Of course, in a world where doctors prescribe marijuana for "high anxiety" and the like, I'm sure it was easy for Vigna to get a doctor's note. Just as easy as it was for Levant to overlook that fact, as the note was never put into evidence in the trial Levant was covering.
And a costly mistake it was. It cost Levant $25,000, on top of untold legal fees, to learn that lesson. And it will cost him more on appeal, the outcome of which isn't certain in a country as hostile to free political speech as Canada.
Levant, wisely, hasn't said a word about the verdict. Neither have many of other Canadian bloggers from whom we'd expect to hear after a travesty like this. They're probably taking stock of their options, with their lawyers, because they're being sued by the censors themselves.
And that's the point. Vigna didn't file this suit to salvage his reputation. A prosecutor who would beg off from trial by whining about his inner feelings will have no reputation to save once word gets out. Vigna filed this suit to stifle Levant's legitimate criticism of his agency and his methods. To make an example of Levant, and to warn more timid souls who would dare to criticize the censors of the Canadian Human Rights Commission. To censor an inconvenient critic who couldn't be silenced by the usual accusation of hate speech.
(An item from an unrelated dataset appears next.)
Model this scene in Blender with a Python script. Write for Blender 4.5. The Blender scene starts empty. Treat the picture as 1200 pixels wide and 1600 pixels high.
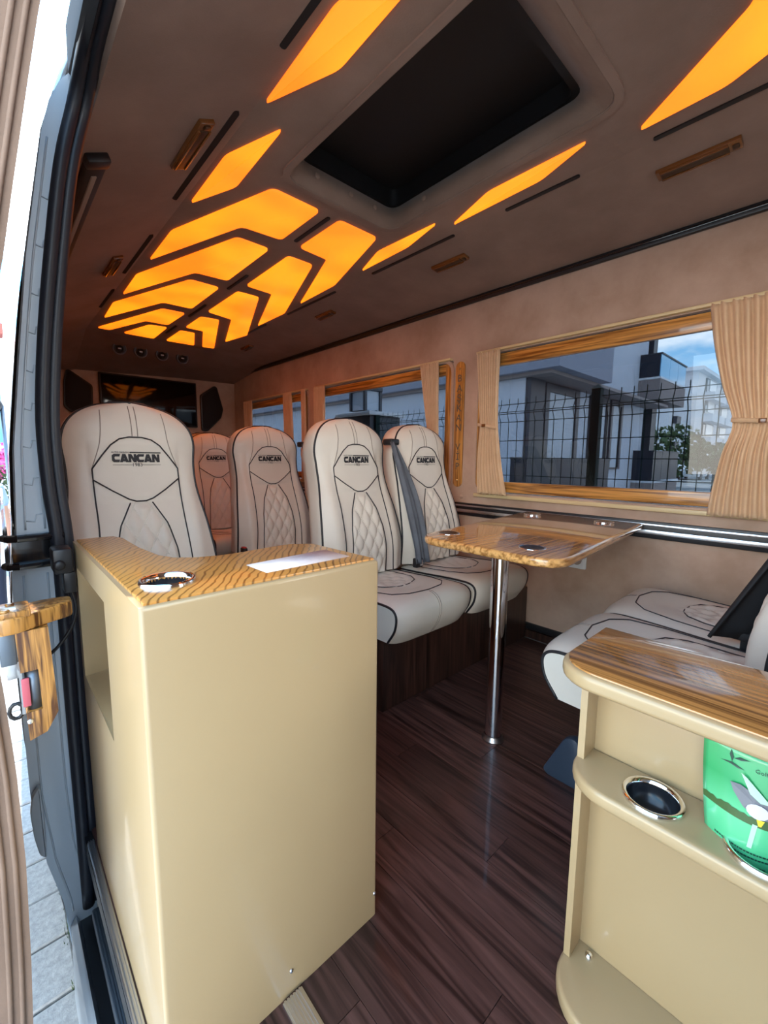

And so I sit here, safe in my American home, writing of Ezra Levant's misfortune in living in a country where he could be bankrupted for making a small mistake of fact in criticizing the actions of a government official. A government official who could sue me for saying many of the same things, had I the misfortune to live in his miserable country.
After all, I am explicitly comparing Giacomo Vigna to a man who ordered the arrest and beating of Martin Luther King.
I have a lot to be thankful for this holiday. I'm thankful for the First Amendment, and I'm thankful for my activist Supreme Court, which invents rights out of nowhere to protect me from government officials like L. B. Sullivan, and like Giacomo Vigna.